The central bank said on Wednesday afternoon that it was keeping its funds rate at its current level of 5.25% to 5.5%, meaning it remains at a 23-year high but has not changed for five consecutive announcements.
The decision comes just over a week after it was revealed that inflation increased to a pace of 3.2% in February, a development that seemed to nix any chance that the Fed would introduce a rate cut in today’s announcement.
In its accompanying statement, the Fed noted that inflation had eased over the past year, “but remains elevated” while economic activity has also expanded at a solid pace and job gains have continued strongly.
“The Committee does not expect it will be appropriate to reduce the target range until it has gained greater confidence that inflation is moving sustainably toward 2%,” it added.
Markets have pushed back their timeline for rates to start falling, with the fed funds futures market having anticipated a March cut at the beginning of the year but now expecting rate drops by June at the earliest.
Expectations have also risen that the Fed will introduce a milder series of cuts than first envisaged, with markets adjusting predictions from six or seven drops to three this year.
First American deputy chief economist Odeta Kushi indicated prior to the announcement that stickier-than-expected inflation had likely kept the Fed on a more cautious path than it might otherwise have taken.

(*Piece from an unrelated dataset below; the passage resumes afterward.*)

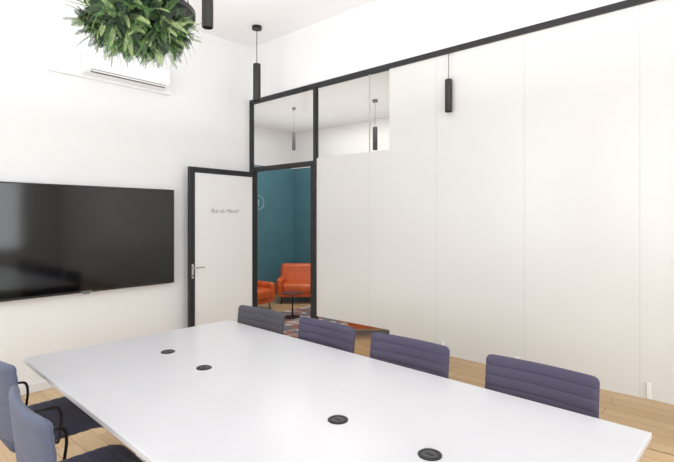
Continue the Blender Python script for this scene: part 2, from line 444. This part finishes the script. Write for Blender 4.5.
pendant('pale grey pendant seen through the clear pane over the doorway', -.71, 1.42, 2.64, LC, r=.028, ln=.3, group=gl2, canopy_r=.03, cord_r=.003, m='lampg')

# ------------------------------------------------------------------ hanging planter
HX, HY, HZ = 1.63, -2.255, 2.93
pl = thing('hanging_planter', 'round black hanging planter overflowing with ferns and green leaves', 'hanging plant', (HX, HY, HZ))
HR = .325; OX, OY = .05, .045
b = BM(); lathe(b, [(HR-.010, .0), (HR, .0), (HR, .035), (HR-.010, .035)], 64, (OX, OY, .02), close=True); obj('hoop', b, M['black'], pl, True)
b = BM(); lathe(b, [(.0, .0), (HR-.02, .0), (HR-.010, .008), (HR-.010, .016), (0, .016)], 48, (OX, OY, .025)); obj('tray', b, M['black'], pl, True)
for k in range(3):
    a = k*2*PI/3+1.2
    b = BM(); tube(b, [(OX+(HR-.005)*math.cos(a), OY+(HR-.005)*math.sin(a), .045), (OX+.05*math.cos(a), OY+.05*math.sin(a), CEIL-HZ-.015)], .003, 8); obj('cable', b, M['blackp'], pl)
b = BM(); cyl(b, OX, OY, CEIL-HZ-.03, CEIL-HZ, .07); obj('canopy', b, M['black'], pl, True)
RX, RZ = .32, .185
b = BM()
t = bmesh.new(); bmesh.ops.create_icosphere(t, subdivisions=4, radius=1)
for v in t.verts:
    n = 1+.10*math.sin(v.co.x*9+v.co.y*7)*math.sin(v.co.z*8+v.co.x*5)
    v.co = Vector((v.co.x*(RX-.04)*n, v.co.y*(RX-.04)*n, .010+(v.co.z*(RZ-.03)*n if v.co.z < 0 else v.co.z*.02)))
merge(b, t); obj('moss_bed', b, M['moss'], pl, True)
def leafpath(p, d, ln, droop, n=8):
    pts = [Vector(p)]; d = Vector(d).normalized()
    for i in range(n):
        d = (d+Vector((0, 0, -droop/n))).normalized(); pts.append(pts[-1]+d*ln/n)
    return pts
def sidevec(d, out, roll):
    s = d.cross(out)
    if s.length < .15: s = d.orthogonal()
    s.normalize(); return Matrix.Rotation(roll, 3, d) @ s
def blade(bm, pts, w, out, shape=1.0, fold=.25, rollv=0):
    prev = None; n = len(pts)-1
    for i, p in enumerate(pts):
        d = (pts[min(i+1, n)]-pts[max(i-1, 0)]).normalized()
        s = sidevec(d, out, rollv); nm = s.cross(d)
        q = i/n; wd = w*(math.sin(PI*min(1, q**.7*.97+.02))**shape)
        row = (bm.verts.new(p-s*wd+nm*wd*fold), bm.verts.new(p), bm.verts.new(p+s*wd+nm*wd*fold))
        if prev:
            bm.faces.new((prev[0], prev[1], row[1], row[0])); bm.faces.new((prev[1], prev[2], row[2], row[1]))
        prev = row
def frond(bm, pts, w, out, roll, lw=.0055):
    n = len(pts)-1
    for i in range(1, n+1):
        d = (pts[min(i+1, n)]-pts[i-1]).normalized()
        s = sidevec(d, out, roll)
        q = i/n; L_ = w*(math.sin(PI*(q*.82+.15))**.7)+.003
        for sg in (-1, 1):
            dr = (s*sg+d*.35).normalized(); nn = d*lw
            a = pts[i]; e = a+dr*L_+Vector((0, 0, -.10*L_)); m_ = a+dr*L_*.45
            bm.faces.new([bm.verts.new(v) for v in (a, m_+nn, e, m_-nn)])
    tube(bm, pts, .0013, 4)
fb_, lb_, pb_ = BM(), BM(), BM()
def seed(top=.02, tang=.9, side=False):
    while True:
        v = Vector((random.gauss(0, 1), random.gauss(0, 1), random.gauss(0, 1)*(.45 if side else 1))).normalized()
        if v.z < top: break
    p = Vector((v.x*RX, v.y*RX, -.015+v.z*RZ))
    j = Vector((random.gauss(0, 1), random.gauss(0, 1), random.gauss(0, 1)*.7))
    j = (j-v*j.dot(v)).normalized()
    return p*.93, (v*random.uniform(.35, 1)+j*tang), v
R_ = random.uniform
for i in range(150):
    p, d, o_ = seed(tang=1.0)
    frond(fb_, leafpath(p, d, R_(.07, .16), R_(-.2, .8), 22), R_(.010, .024), o_, R_(-.7, .7), .0022)
for i in range(50):
    p, d, o_ = seed(tang=.8)
    frond(fb_, leafpath(p, d, R_(.14, .23), R_(.0, 1.0), 28), R_(.015, .030), o_, R_(-.5, .5), .0025)
for i in range(85):
    p, d, o_ = seed(tang=1.0)
    frond(pb_, leafpath(p, d, R_(.07, .15), R_(-.2, .8), 20), R_(.008, .020), o_, R_(-.7, .7), .0022)
for i in range(24):
    p, d, o_ = seed(tang=.8)
    frond(pb_, leafpath(p, d, R_(.14, .22), R_(.0, 1.0), 28), R_(.012, .024), o_, R_(-.5, .5), .0024)
for i in range(150):
    p, d, o_ = seed(tang=1.1)
    frond(lb_, leafpath(p, d, R_(.07, .16), R_(-.1, .9), 18), R_(.014, .028), o_, R_(-.7, .7), .0032)
for i in range(90):
    p, d, o_ = seed(tang=1.1)
    blade(lb_, leafpath(p, d, R_(.05, .11), R_(-.3, .8), 7), R_(.012, .026), o_, .7, .15, R_(-.8, .8))
for i in range(30):
    p, d, o_ = seed(tang=1.1)
    blade(fb_, leafpath(p, d, R_(.05, .10), R_(-.3, .8), 7), R_(.010, .024), o_, .7, .15, R_(-.8, .8))
for i in range(14):
    p, d, o_ = seed(tang=1.1)
    blade(pb_, leafpath(p, d, R_(.05, .09), R_(-.3, .6), 7), R_(.010, .020), o_, .7, .15, R_(-.7, .7))
for i in range(36):
    p, d, o_ = seed(tang=.8)
    blade(fb_, leafpath(p, d, R_(.12, .23), R_(-.3, .9), 8), R_(.002, .005), o_, .8, .2, R_(-.9, .9))
for nm, bm_, m_ in (('fern_fronds', fb_, 'fern'), ('broad_leaves', lb_, 'leaf'), ('pale_fronds', pb_, 'pale')):
    o = obj(nm, bm_, M[m_], pl, False); o['kind'] = 'stuff'

# ------------------------------------------------------------------ lounge furniture
def make_armchair(label, loc, rz):   # faces local -Y
    t = thing('armchair', label, 'armchair', loc, rz, 'orange armchairs in the lounge')
    b = BM(); rbox(b, (0, -.03, .28), (.70, .66, .18), .065, 6); obj('seat_cushion', b, M['orange'], t, True)
    b = BM(); rbox(b, (0, .29, .45), (.88, .18, .46), .08, 7, (math.radians(-15), 0, 0)); obj('backrest', b, M['orange'], t, True)
    for s in (-1, 1):
        b = BM(); rbox(b, (s*.395, .0, .31), (.12, .68, .30), .055, 6); obj('armrest', b, M['orange'], t, True)
    b = BM(); rbox(b, (0, .0, .16), (.80, .64, .07), .015, 3); obj('base_frame', b, M['orange'], t)
    for sx in (-1, 1):
        for sy in (-1, 1):
            b = BM(); tube(b, [(sx*.34, sy*.27, .13), (sx*.36, sy*.29, .0)], .011, 10); obj('leg', b, M['blackp'], t, True)
    return t
a1 = make_armchair('orange leather armchair in the lounge corner, mostly visible through the doorway', (-1.48, 2.36, .0), math.radians(42))
a2 = dup(a1, (-1.56, 1.05, .0), math.radians(95), 'orange armchair half hidden behind the left door jamb')
s = thing('side_table', 'small round side table with reddish-brown top in front of the orange armchair', 'side table', (-.54, 1.23, .012))
b = BM(); lathe(b, [(0, .365), (.165, .365), (.17, .372), (.165, .385), (0, .385)], 36); obj('table_top', b, M['redwood'], s, True)
b = BM(); cyl(b, 0, 0, .015, .366, .012); obj('stem', b, M['blackp'], s, True)
b = BM(); lathe(b, [(0, 0), (.12, 0), (.12, .010), (.02, .02), (0, .02)], 36); obj('base', b, M['blackp'], s, True)
b = BM(); box(b, -1.0, .4, .4, 2.1, 0, .012, .004); tag(obj('rug', b, M['rug']), 'patterned rust and grey rug under the small round side table', 'rug')
o = thing('bench', 'low orange upholstered bench glimpsed below the frosted film', 'bench', (.97, 1.30, 0), math.radians(41.5))
b = BM(); rbox(b, (0, 0, .27), (.74, .42, .26), .06, 5); obj('cushion', b, M['orange'], o, True)
b = BM(); rbox(b, (0, 0, .12), (.68, .37, .06), .012, 2); obj('base_frame', b, M['orange'], o)
for sx in (-1, 1):
    for sy in (-1, 1):
        b = BM(); cyl(b, sx*.30, sy*.15, 0, .10, .014, .018, 14); obj('leg', b, M['blackp'], o, True)
e = thing('wall_emblem', 'round pale ring emblem on the teal lounge wall', 'wall emblem', (-2.4, 2.06, 1.85))
b = BM(); t = bmesh.new(); lathe(t, [(.128, 0), (.14, 0), (.14, .012), (.128, .012)], 40, close=True); merge(b, t, Matrix.Rotation(PI/2, 4, 'Y')); obj('ring', b, M['emblem'], e, True)
b = BM(); rbox(b, (.006, 0, .0), (.010, .016, .12), .003, 2); obj('mark', b, M['emblem'], e)
e = thing('ceiling_spotlight', 'small black spotlight on the lounge ceiling behind the clear pane', 'spotlight', (.60, 2.45, LC))
b = BM(); cyl(b, 0, 0, -.10, 0, .012); cyl(b, 0, 0, -.02, 0, .05); obj('mount', b, M['blackp'], e, True)
b = BM(); t = bmesh.new(); bmesh.ops.create_cone(t, cap_ends=True, segments=24, radius1=.05, radius2=.04, depth=.2)
merge(b, t, Matrix.Translation((.03, 0, -.13)) @ Matrix.Rotation(math.radians(75), 4, 'Y')); obj('lamp_head', b, M['blackp'], e, True)

# ------------------------------------------------------------------ light
W = bpy.data.worlds.new('World'); S.world = W; W.use_nodes = True
W.node_tree.nodes['Background'].inputs['Color'].default_value = (.95, .98, 1, 1)
W.node_tree.nodes['Background'].inputs['Strength'].default_value = .8
def area(name, loc, rot, sx, sy, p, col=(1, 1, 1)):
    l = bpy.data.lights.new(name, 'AREA'); l.shape = 'RECTANGLE'; l.size = sx; l.size_y = sy; l.energy = p; l.color = col
    o = bpy.data.objects.new(name, l); C.objects.link(o); o.location = loc; o.rotation_euler = rot
cool = (.945, .974, 1)
for i, (s_, e_) in enumerate(bw): area('window_light', ((s_+e_)/2, YB-.2, 2.02), (PI/2, 0, 0), e_-s_, 2.3, 50, cool)
for i, (s_, e_) in enumerate(rw): area('window_light', (XR+.2, (s_+e_)/2, 2.02), (0, PI/2, 0), 2.3, e_-s_, 58, cool)
area('ceiling_fill', (2.6, -2.4, 2.5), (PI, 0, 0), 4.2, 3.8, 42, cool)  # added unseen uplight to brighten the ceiling
area('lounge_fill', (-.2, 1.6, LC-.02), (0, 0, 0), 2.5, 1.6, 48, (1, .97, .93))  # added fill light for the lounge, not one of its pendants
area('lounge_ceiling_fill', (-.2, 1.6, 2.75), (PI, 0, 0), 3.5, 2.0, 14, (1, .97, .93))  # unseen fill aimed up, added to lift the dark lounge ceiling
area('corridor_fill', (4.5, 1.6, LC-.02), (0, 0, 0), 3.5, 1.2, 56)  # fill added to light the space behind the frosted panels

# ------------------------------------------------------------------ camera
cam = bpy.data.cameras.new('camera'); co = bpy.data.objects.new('camera', cam); C.objects.link(co)
cam.sensor_width = 36; cam.lens = 467/674*36; cam.shift_y = -13/674; cam.clip_start = .02
co.location = (4.78, -3.74, 1.55); co.rotation_euler = (PI/2, 0, math.radians(41.5))
S.camera = co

“A lot has changed since the Fed’s last set of projections in December,” Kushi said. “Investors were bullish late last year on when and how much the Federal Reserve would cut rates in 2024.
Since then, however, there have been several data releases indicating that inflation is continuing to run hotter than many anticipated it would by this time of the year.”
The Fed is next scheduled to meet on interest rates between April 30 and May 1, with five further meetings to take place before the end of the year.